(3D scene scripts)
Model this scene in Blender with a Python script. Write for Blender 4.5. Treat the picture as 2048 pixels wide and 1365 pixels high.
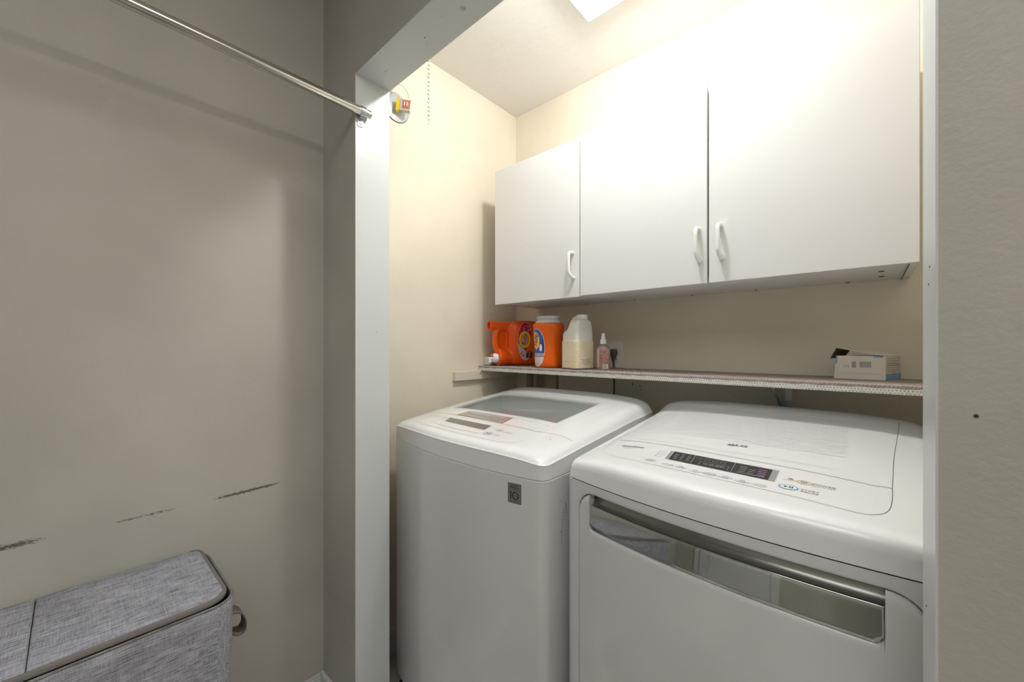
import bpy, bmesh, math, random
from mathutils import Vector, Matrix
random.seed(7)
for o in list(bpy.data.objects): bpy.data.objects.remove(o)
S = bpy.context.scene
COL = S.collection
CZ = 1.213                      # camera height; many heights below are given relative to it

# ------------------------------------------------------------------ camera, light, exposure
cam = bpy.data.cameras.new('camera'); camo = bpy.data.objects.new('camera', cam); COL.objects.link(camo)
camo.location = (0, 0, CZ); camo.rotation_euler = (math.radians(90), 0, math.radians(41.8))
cam.sensor_width = 36; cam.lens = 790/2048*36; cam.shift_y = 11.5/2048; cam.clip_start = .01
S.camera = camo
S.view_settings.view_transform = 'Standard'; S.view_settings.look = 'None'
S.view_settings.gamma = 1; S.view_settings.exposure = 0.46; S.view_settings.use_curve_mapping = False
w = bpy.data.worlds.new('world'); S.world = w; w.use_nodes = True
w.node_tree.nodes['Background'].inputs[0].default_value = (.6, .62, .65, 1)
w.node_tree.nodes['Background'].inputs[1].default_value = .05

def point_light(name, loc, power, radius, color):
    l = bpy.data.lights.new(name, 'POINT'); l.energy = power; l.shadow_soft_size = radius; l.color = color
    o = bpy.data.objects.new(name, l); o.location = loc; COL.objects.link(o); return o
LAMPC = (1, .985, .975)
def area_light(name, loc, power, size, color, shape='SQUARE'):
    l = bpy.data.lights.new(name, 'AREA'); l.energy = power; l.shape = shape; l.size = size; l.color = color
    o = bpy.data.objects.new(name, l); o.location = loc; COL.objects.link(o); return o      # faces down
point_light('alcove_bulb', (-.500, .960, CZ+1.155), 15, .055, LAMPC)
area_light('alcove_panel', (-.504, .976, CZ+1.20), 1.0, .40, LAMPC)
point_light('room_bulb', (1.45, .30, CZ+1.19), 24, .06, LAMPC)
area_light('room_fill', (.10, -.60, CZ+1.20), 10, 1.0, LAMPC)  # added fill light under the room ceiling, no fixture behind it

# ------------------------------------------------------------------ helpers
def lin(c):
    return tuple(((v/255)/12.92 if v/255 <= .04045 else (((v/255)+.055)/1.055)**2.4) for v in c)+(1,)

def mat(name, rgb, rough=.5, metal=0, coat=0, spec=.5, trans=0, bump=None, var=None, ior=1.45, emit=0, coat_rough=.08):
    m = bpy.data.materials.new(name); m.use_nodes = True; nt = m.node_tree; b = nt.nodes['Principled BSDF']
    b.inputs['Base Color'].default_value = lin(rgb); b.inputs['Roughness'].default_value = rough
    b.inputs['Metallic'].default_value = metal; b.inputs['Coat Weight'].default_value = coat
    b.inputs['Coat Roughness'].default_value = coat_rough
    b.inputs['Specular IOR Level'].default_value = spec; b.inputs['Transmission Weight'].default_value = trans
    b.inputs['IOR'].default_value = ior
    if emit: b.inputs['Emission Color'].default_value = lin(rgb); b.inputs['Emission Strength'].default_value = emit
    if bump or var:
        geo = nt.nodes.new('ShaderNodeNewGeometry')
    if bump:                                   # (scale, strength, detail)
        n = nt.nodes.new('ShaderNodeTexNoise'); n.inputs['Scale'].default_value = bump[0]; n.inputs['Detail'].default_value = bump[2] if len(bump) > 2 else 2
        nt.links.new(geo.outputs['Position'], n.inputs['Vector'])
        bp = nt.nodes.new('ShaderNodeBump'); bp.inputs['Strength'].default_value = bump[1]; bp.inputs['Distance'].default_value = .002
        nt.links.new(n.outputs['Fac'], bp.inputs['Height']); nt.links.new(bp.outputs[0], b.inputs['Normal'])
    if var:                                    # (rgb2, scale)
        n = nt.nodes.new('ShaderNodeTexNoise'); n.inputs['Scale'].default_value = var[1]; n.inputs['Detail'].default_value = 4
        nt.links.new(geo.outputs['Position'], n.inputs['Vector'])
        r = nt.nodes.new('ShaderNodeValToRGB'); r.color_ramp.elements[0].color = lin(rgb); r.color_ramp.elements[1].color = lin(var[0])
        r.color_ramp.elements[0].position = .35; r.color_ramp.elements[1].position = .7
        nt.links.new(n.outputs['Fac'], r.inputs[0]); nt.links.new(r.outputs[0], b.inputs['Base Color'])
    return m

class MB:
    """collects vertices and faces in world space"""
    def __init__(s): s.v = []; s.f = []; s.m = []; s.cm = 0
    def add(s, vs, fs):
        k = len(s.v); s.v += [tuple(p) for p in vs]
        for f in fs: s.f.append(tuple(i+k for i in f)); s.m.append(s.cm)
        return s
    def box(s, x0, x1, y0, y1, z0, z1):
        return s.add([(x0,y0,z0),(x1,y0,z0),(x1,y1,z0),(x0,y1,z0),(x0,y0,z1),(x1,y0,z1),(x1,y1,z1),(x0,y1,z1)],
              [(3,2,1,0),(4,5,6,7),(0,1,5,4),(1,2,6,5),(2,3,7,6),(3,0,4,7)])
    def tube(s, pts, r, n=12, caps=True, closed=False):
        pts = [Vector(p) for p in pts]; N = len(pts); vs = []; rr = r if isinstance(r, (list, tuple)) else [r]*N
        up = None
        for i, p in enumerate(pts):
            if closed: d = pts[(i+1) % N]-pts[i-1]
            else: d = pts[min(i+1, N-1)]-pts[max(i-1, 0)]
            d.normalize()
            if up is None:
                up = Vector((0,0,1)) if abs(d.z) < .9 else Vector((1,0,0))
            a = d.cross(up)
            if a.length < 1e-6: a = d.orthogonal()
            a.normalize(); b = a.cross(d).normalized(); up = b
            for k in range(n):
                t = 2*math.pi*k/n; vs.append(p+(a*math.cos(t)+b*math.sin(t))*rr[i])
        fs = []
        for i in range(N if closed else N-1):
            j = (i+1) % N
            for k in range(n): fs.append((i*n+k, i*n+(k+1) % n, j*n+(k+1) % n, j*n+k))
        if caps and not closed: fs += [tuple(range(n-1, -1, -1)), tuple((N-1)*n+k for k in range(n))]
        return s.add(vs, fs)
    def loft(s, rings, cap0=True, cap1=True):
        n = len(rings[0]); vs = [p for r in rings for p in r]; fs = []
        for i in range(len(rings)-1):
            for k in range(n): fs.append((i*n+k, i*n+(k+1) % n, (i+1)*n+(k+1) % n, (i+1)*n+k))
        if cap0: fs.append(tuple(range(n-1, -1, -1)))
        if cap1: fs.append(tuple((len(rings)-1)*n+k for k in range(n)))
        return s.add(vs, fs)
    def lathe(s, prof, c, n=32, axis='z', cap0=True, cap1=True):
        rings = []
        for r, h in prof:
            ring = []
            for k in range(n):
                t = 2*math.pi*k/n; a, b = r*math.cos(t), r*math.sin(t)
                ring.append({'z': (c[0]+a, c[1]+b, c[2]+h), 'y': (c[0]+a, c[1]+h, c[2]-b), 'x': (c[0]+h, c[1]+a, c[2]+b)}[axis])
            rings.append(ring)
        return s.loft(rings, cap0, cap1)
    def grid(s, rows):
        m, n = len(rows), len(rows[0])
        return s.add([p for r in rows for p in r], [(i*n+j, i*n+j+1, (i+1)*n+j+1, (i+1)*n+j) for i in range(m-1) for j in range(n-1)])

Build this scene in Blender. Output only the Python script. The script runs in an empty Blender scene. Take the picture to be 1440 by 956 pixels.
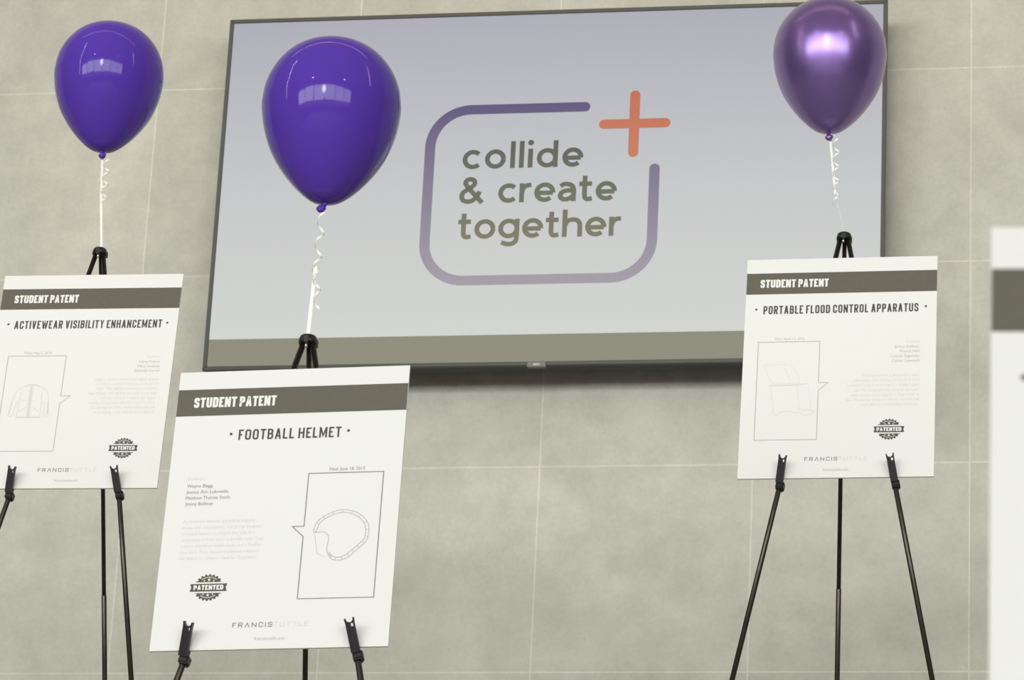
import bpy, bmesh, math, random
from mathutils import Vector, Matrix
random.seed(7)
C = bpy.context.scene.collection
S = bpy.context.scene
PI = math.pi
INCH = 0.0254

# ------------------------------------------------------------------ camera, world, lights, exposure
def rot3(yaw, pitch, roll):
    return Matrix.Rotation(yaw, 3, 'Z') @ Matrix.Rotation(pitch, 3, 'X') @ Matrix.Rotation(roll, 3, 'Y')

cd = bpy.data.cameras.new('camera')
cam = bpy.data.objects.new('camera', cd)
C.objects.link(cam)
S.camera = cam
cd.sensor_fit = 'HORIZONTAL'
cd.sensor_width = 36.0
cd.lens = 5487.435 * 36.0 / 1440.0
R = rot3(0.1809615, 0.3720389, -0.0498386)
Rc = Matrix((R.col[0], R.col[2], -R.col[1])).transposed()
cam.matrix_world = Matrix.Translation((3.01446, -10.34593, -4.93369)) @ Rc.to_4x4()
cd.clip_start = 0.05
cd.clip_end = 200
cd.dof.use_dof = True
cd.dof.focus_distance = 8.5
cd.dof.aperture_fstop = 15.0

S.view_settings.view_transform = 'Standard'
S.view_settings.look = 'None'
S.view_settings.exposure = 0.0
S.view_settings.gamma = 1.0
S.view_settings.use_curve_mapping = False

w = bpy.data.worlds.new('world')
S.world = w
w.use_nodes = True
bg = w.node_tree.nodes['Background']
wn = w.node_tree
wtc = wn.nodes.new('ShaderNodeTexCoord')
wsp = wn.nodes.new('ShaderNodeSeparateXYZ')
wrp = wn.nodes.new('ShaderNodeValToRGB')      # dim hall below, pale skylit roof above
wrp.color_ramp.elements[0].position = 0.05
wrp.color_ramp.elements[0].color = (0.05, 0.048, 0.043, 1)
wrp.color_ramp.elements[1].position = 0.75
wrp.color_ramp.elements[1].color = (0.25, 0.215, 0.18, 1)
wn.links.new(wtc.outputs['Generated'], wsp.inputs[0])
wn.links.new(wsp.outputs['Z'], wrp.inputs['Fac'])
wn.links.new(wrp.outputs['Color'], bg.inputs['Color'])
bg.inputs['Strength'].default_value = 1.0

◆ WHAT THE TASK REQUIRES
Go from the first line of the listing to the line holding "relative to it" and, please, transcribe those lines exactly, both included, with no pictures.

◆ RESULT OF THIS TASK
Model this scene in Blender with a Python script. Write for Blender 4.5. Treat the picture as 2048 pixels wide and 1365 pixels high.
import bpy, bmesh, math, random
from mathutils import Vector, Matrix
random.seed(7)
for o in list(bpy.data.objects): bpy.data.objects.remove(o)
S = bpy.context.scene
COL = S.collection
CZ = 1.213                      # camera height; many heights below are given relative to it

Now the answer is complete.